Do You Exercise

Do you exercise?

Most of my exercise is walking. I usually walk around our long block a couple times a day.

One round is our daily walk with the family after school, and I usually take a second or third round while I’m on the phone with people.

A few weeks ago, I had hours and hours of phone calls.

So I walked around the block.

And beyond.

I walked about twelve miles.

That evening, I was sore.

I learned that whenever you push yourself, you’ve gotta warm up.

If you wanna grow, you have to warm up.

And it’s not just exercise. Meetings, family life and every new growth experience requires a warm-up.

Davening (prayer) is a meeting.

With G-d.

And for prayer to be a growth experience, it requires a warm-up.

Some people say, I’ll just jump into prayer and say the words.

Of course, exercising without a warm-up is better than lying on the couch.

Like prayer without a warm-up is better than not praying.

But the warm-up allows your prayer to be a growing experience.

Without soreness.

The way I was taught to warm-up for prayer, is by learning Chassidus.

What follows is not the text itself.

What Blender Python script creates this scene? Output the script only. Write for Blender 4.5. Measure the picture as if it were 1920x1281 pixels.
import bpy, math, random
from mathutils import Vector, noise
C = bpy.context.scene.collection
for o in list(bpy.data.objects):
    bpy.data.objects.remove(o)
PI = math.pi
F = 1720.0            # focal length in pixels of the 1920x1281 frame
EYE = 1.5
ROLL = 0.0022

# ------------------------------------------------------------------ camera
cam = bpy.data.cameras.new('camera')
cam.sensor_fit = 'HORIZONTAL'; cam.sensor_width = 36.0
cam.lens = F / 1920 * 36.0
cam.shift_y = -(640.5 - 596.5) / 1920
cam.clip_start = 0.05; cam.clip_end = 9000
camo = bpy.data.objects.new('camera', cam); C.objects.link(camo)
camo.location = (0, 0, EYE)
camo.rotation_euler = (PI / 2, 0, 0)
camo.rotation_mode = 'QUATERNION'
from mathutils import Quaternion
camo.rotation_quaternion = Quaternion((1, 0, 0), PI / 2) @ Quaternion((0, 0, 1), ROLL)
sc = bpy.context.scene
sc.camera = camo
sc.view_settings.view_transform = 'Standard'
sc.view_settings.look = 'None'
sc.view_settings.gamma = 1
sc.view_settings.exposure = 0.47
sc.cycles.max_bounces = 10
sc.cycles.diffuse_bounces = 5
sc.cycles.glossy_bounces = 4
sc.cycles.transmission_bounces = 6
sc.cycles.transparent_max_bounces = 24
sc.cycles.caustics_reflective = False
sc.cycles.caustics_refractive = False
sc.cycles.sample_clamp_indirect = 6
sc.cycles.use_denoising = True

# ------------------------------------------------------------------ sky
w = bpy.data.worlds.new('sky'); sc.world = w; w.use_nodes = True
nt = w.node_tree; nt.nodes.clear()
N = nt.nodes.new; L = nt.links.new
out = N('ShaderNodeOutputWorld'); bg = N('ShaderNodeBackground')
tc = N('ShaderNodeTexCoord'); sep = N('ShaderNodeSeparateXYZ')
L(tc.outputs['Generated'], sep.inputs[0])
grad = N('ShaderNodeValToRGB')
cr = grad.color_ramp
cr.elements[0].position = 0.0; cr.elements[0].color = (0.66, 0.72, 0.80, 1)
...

Chassidus teaches the “what” of Judaism.

The Code of Jewish Law (Shulchan Oruch) is the how.

It tells you how to keep kosher, shabbos, pray, eat, sleep and keep all the mitzvos.

Talmud is the why of Judaism.

It tells us the reasoning and logic behind many of the mitzvos and their details.

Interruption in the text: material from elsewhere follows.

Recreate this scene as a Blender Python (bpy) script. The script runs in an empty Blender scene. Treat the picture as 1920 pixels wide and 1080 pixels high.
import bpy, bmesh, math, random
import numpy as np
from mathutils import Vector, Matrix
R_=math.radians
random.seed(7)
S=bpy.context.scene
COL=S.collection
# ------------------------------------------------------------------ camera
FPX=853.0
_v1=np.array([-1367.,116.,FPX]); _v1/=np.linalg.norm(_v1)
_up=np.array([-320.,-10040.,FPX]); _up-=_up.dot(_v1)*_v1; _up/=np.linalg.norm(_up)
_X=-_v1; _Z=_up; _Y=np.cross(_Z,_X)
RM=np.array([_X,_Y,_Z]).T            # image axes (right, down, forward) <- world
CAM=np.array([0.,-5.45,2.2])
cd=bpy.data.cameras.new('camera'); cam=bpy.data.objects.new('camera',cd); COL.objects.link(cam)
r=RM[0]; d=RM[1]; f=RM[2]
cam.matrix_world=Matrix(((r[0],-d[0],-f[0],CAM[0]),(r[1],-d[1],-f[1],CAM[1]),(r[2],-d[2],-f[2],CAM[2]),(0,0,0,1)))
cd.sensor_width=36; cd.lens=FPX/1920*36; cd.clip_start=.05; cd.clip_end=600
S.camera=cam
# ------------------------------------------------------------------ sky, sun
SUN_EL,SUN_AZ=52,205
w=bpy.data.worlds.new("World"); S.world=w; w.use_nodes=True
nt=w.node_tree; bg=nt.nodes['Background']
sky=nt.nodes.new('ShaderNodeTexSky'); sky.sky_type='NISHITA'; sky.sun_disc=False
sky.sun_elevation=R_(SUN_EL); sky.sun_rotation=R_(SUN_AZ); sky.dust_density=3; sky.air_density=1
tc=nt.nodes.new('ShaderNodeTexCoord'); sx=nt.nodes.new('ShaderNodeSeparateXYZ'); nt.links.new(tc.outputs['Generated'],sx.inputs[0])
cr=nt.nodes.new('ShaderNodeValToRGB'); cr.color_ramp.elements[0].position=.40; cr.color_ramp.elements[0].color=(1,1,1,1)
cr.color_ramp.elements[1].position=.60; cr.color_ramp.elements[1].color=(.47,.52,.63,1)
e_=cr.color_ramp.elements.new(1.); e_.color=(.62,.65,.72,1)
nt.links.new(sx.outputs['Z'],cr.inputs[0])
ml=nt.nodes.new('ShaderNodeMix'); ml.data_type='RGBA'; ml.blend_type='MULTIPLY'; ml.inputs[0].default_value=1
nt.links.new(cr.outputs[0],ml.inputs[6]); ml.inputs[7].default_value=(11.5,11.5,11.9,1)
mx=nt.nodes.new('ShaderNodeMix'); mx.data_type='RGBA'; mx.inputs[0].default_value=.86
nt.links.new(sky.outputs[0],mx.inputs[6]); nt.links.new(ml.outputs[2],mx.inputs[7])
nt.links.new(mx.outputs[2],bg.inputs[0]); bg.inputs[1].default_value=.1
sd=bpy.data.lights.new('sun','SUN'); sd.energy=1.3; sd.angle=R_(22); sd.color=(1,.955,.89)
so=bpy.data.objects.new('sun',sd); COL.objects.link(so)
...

Chassidus teaches the what of Judaism.

What is mitzvah? What do they do? What is a soul? What is the world? What/who is G-d?

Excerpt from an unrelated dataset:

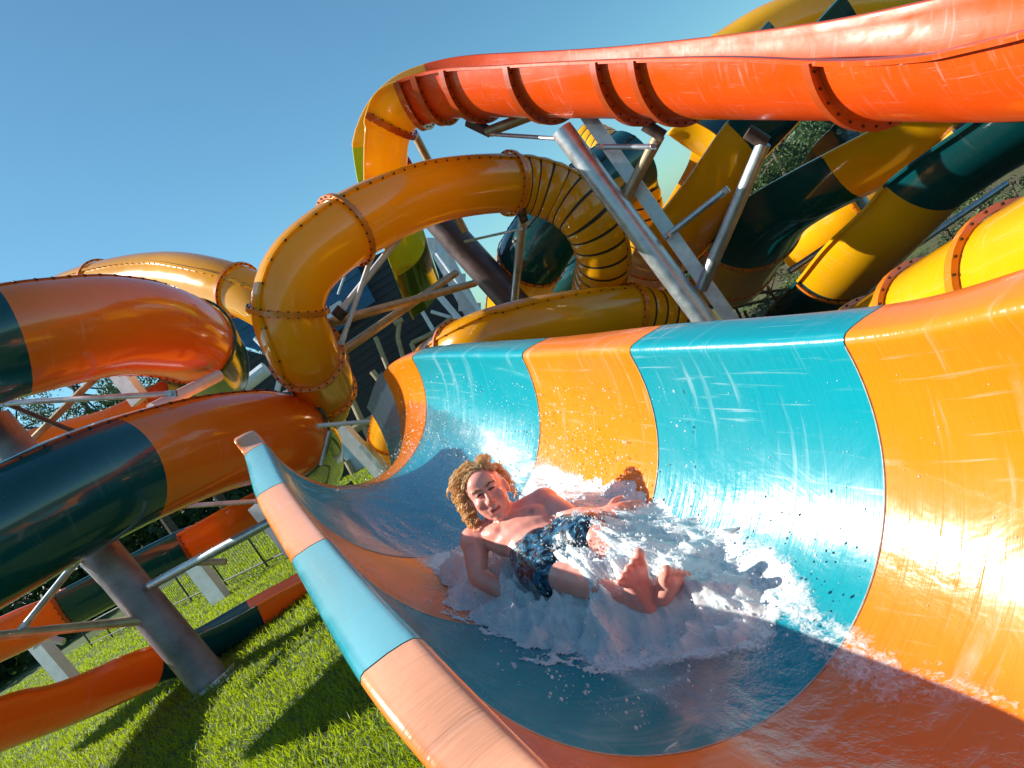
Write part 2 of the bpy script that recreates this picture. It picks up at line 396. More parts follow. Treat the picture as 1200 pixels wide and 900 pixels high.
# ------------------------------------------------------------------ steel
def pipe(mb, a, b, r, m=0, n=14): mb.cyl(P(*a), P(*b), r, n=n, m=m)
def post(name, label, parts, cat='steel post', group=None):
    """parts: list of (part name, material, [(a,b,r)...])"""
    base = P(*parts[0][2][0][1])
    t = thing(name, label, cat, base, group)
    for nm, m, segs in parts:
        for sgm in segs:
            mb = MB(); a, b, r = sgm[:3]
            if len(sgm) > 3: mb.bar(P(*a), P(*b), r, sgm[3], up=V((.3, 1, .2)))
            else: pipe(mb, a, b, r)
            if nm == 'strut':
                for q, w in ((a, b), (b, a)):
                    dq = (P(*w)-P(*q)).normalized()
                    mb.bar(P(*q)-dq*.02, P(*q)+dq*.12, r*2.1, r*1.2, up=V((0, 1, 0)))
                    mb.cyl(P(*q)+dq*.05-V((0, r*1.5, 0)), P(*q)+dq*.05+V((0, r*1.5, 0)), r*.8, n=8)
            mb.build(nm, mt[m], t)
    return t
post('support_beam', 'pair of parallel silver steel beams leaning under the overhead flume', [
    ('beam', 'steel', [((658, 152, 10.1), (862, 424, 10.1), .15)]),
    ('beam', 'steel', [((686, 132, 10.45), (896, 430, 10.45), .19, .22)]),
    ('brace', 'steel', [((895, 168, 8.9), (822, 338, 10.1), .085)]),
    ('brace', 'bronze', [((773, 158, 9.7), (733, 232, 10.1), .075)]),
    ('strut', 'steel', [((700, 172, 10.1), (768, 172, 9.7), .035), ((780, 278, 10.1), (852, 222, 9.5), .04)]),
    ('strut', 'steel', [((572, 157, 11.7), (662, 163, 10.6), .03)]),
    ('brace', 'bronze', [((570, 155, 11.7), (628, 133, 11.4), .08)]),
    ('bracket', 'bracket', [((548, 142, 11.75), (575, 155, 11.7), .085), ((755, 146, 9.6), (778, 160, 9.6), .08), ((876, 154, 8.9), (898, 168, 8.9), .09)]),
    ('base_plate', 'steel', [((866, 424, 10.2), (874, 434, 10.2), .3)])])
post('support_column', 'thick brown steel post leaning behind the amber tube loop', [
    ('column', 'brownpost', [((458, 196, 15.8), (672, 432, 15), .30)]),
    ('cap', 'brownpost', [((456, 193, 15.8), (460, 198, 15.8), .36)]),
    ('brace', 'steel', [((613, 250, 12.2), (603, 352, 13.6), .07)]),
    ('strut', 'steel', [((545, 283, 13.4), (612, 268, 12.3), .022)]),
    ('strut', 'steel', [((612, 352, 13.4), (690, 358, 12.9), .03)]),
    ('brace', 'bronze', [((482, 150, 13.0), (545, 272, 13.4), .07)]),
    ('strut', 'bracket', [((610, 246, 12.0), (614, 258, 12.2), .06)])])
post('support_column', 'thick weathered steel column standing on the grass at the left', [
    ('column', 'column', [((-10, 495, 8.95), (252, 806, 8.95), .225)]),
    ('base_plate', 'steel', [((247, 800, 8.95), (252, 806, 8.95), .33)]),
    ('footing', 'pale', [((251, 805, 8.95), (262, 818, 8.95), .46)]),
    ('brace', 'steel', [((330, 604, 8.1), (176, 686, 8.8), .05)]),
    ('brace', 'bronze', [((172, 726, 8.8), (-60, 752, 8.3), .055)]),
    ('strut', 'steel', [((92, 655, 8.8), (22, 742, 8.5), .04)]),
    ('strut', 'white', [((95, 658, 9.2), (185, 752, 9.3), .03)])])
post('support_frame', 'pale grey angled post standing on the lawn behind the steel column', [
    ('column', 'white', [((215, 645, 16), (285, 735, 16), .40, .2)]),
    ('brace', 'bronze', [((150, 662, 15.5), (265, 658, 15.5), .07)]),
    ('base_plate', 'steel', [((284, 733, 16), (287, 737, 16), .3)])])
post('support_frame', 'pale post with clamp under the trough at the left edge', [
    ('column', 'white', [((20, 725, 13), (95, 812, 13), .30, .2)]),
    ('brace', 'white', [((0, 738, 12.6), (75, 752, 12.6), .06)]),
    ('clamp', 'steel', [((30, 742, 12.6), (45, 756, 12.6), .1)])])
post('support_frame', 'short pale bracket post beside the tip of the near rim', [
    ('column', 'white', [((300, 590, 12), (345, 645, 12), .28, .15)]),
    ('brace', 'steel', [((205, 594, 11), (320, 586, 11), .035)])])
post('brace_frame', 'pale crossing rods between the two big left tubes', [
    ('strut', 'steel', [((0, 473, 9.3), (205, 461, 8.9), .035)]),
    ('strut', 'bronze', [((112, 442, 9.6), (28, 525, 9.6), .045)]),
    ('strut', 'bracket', [((-5, 468, 9.4), (92, 508, 9.4), .03)]),
    ('brace', 'white', [((256, 440, 10.8), (178, 480, 9.6), .085)]),
    ('brace', 'white', [((135, 430, 11), (165, 470, 11), .25, .15)])])
post('brace_frame', 'two long tan pipes fanning from the brown post to the amber tube', [
    ('brace', 'bronze', [((366, 384, 10.0), (556, 332, 13.7), .065)]),
    ('brace', 'bronze', [((372, 432, 10.0), (534, 320, 13.7), .065)]),
    ('strut', 'white', [((398, 366, 10.2), (468, 278, 10.5), .045)]),
    ('strut', 'white', [((400, 402, 10.2), (440, 288, 10.3), .035)]),
    ('clamp', 'bracket', [((394, 372, 10.2), (402, 362, 10.2), .09)])])
post('brace_frame', 'white pipe frame holding the far yellow trough at right', [
    ('brace', 'white', [((1000, 222, 13.5), (1030, 262, 13.5), .10)]),
    ('brace', 'steel', [((925, 318, 12.5), (1065, 225, 12.5), .05)]),
    ('brace', 'white', [((1030, 255, 12.3), (990, 330, 12.6), .06)]),
    ('brace', 'steel', [((1055, 300, 12), (1180, 215, 12), .05)])])
post('brace_frame', 'grey pipes above the tip of the near rim', [
    ('brace', 'white', [((372, 499, 10), (432, 494, 10.5), .03)]),
    ('brace', 'steel', [((386, 505, 10), (376, 545, 10), .03)]),
    ('brace', 'bronze', [((365, 487, 12), (408, 478, 12), .07)])])
post('support_beam', 'grey beam slanting below the dark building', [
    ('beam', 'white', [((396, 498, 16), (455, 562, 16), .3, .2)]),
    ('beam', 'white', [((330, 462, 17), (380, 520, 17), .3, .2)]),
    ('beam', 'steel', [((425, 520, 15.5), (470, 570, 15.5), .12, .2)])])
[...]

When I spend 15 minutes or an hour studying, thinking and focusing on these questions and their answers, my prayer comes to life.

They’re not just empty words of praise, which I know by heart and could recite in my sleep.

When I say, “G-d”, I’m actually talking to Someone.

And when I finish my prayers, my day is energized and meaningful.

Some people call this a form of meditation.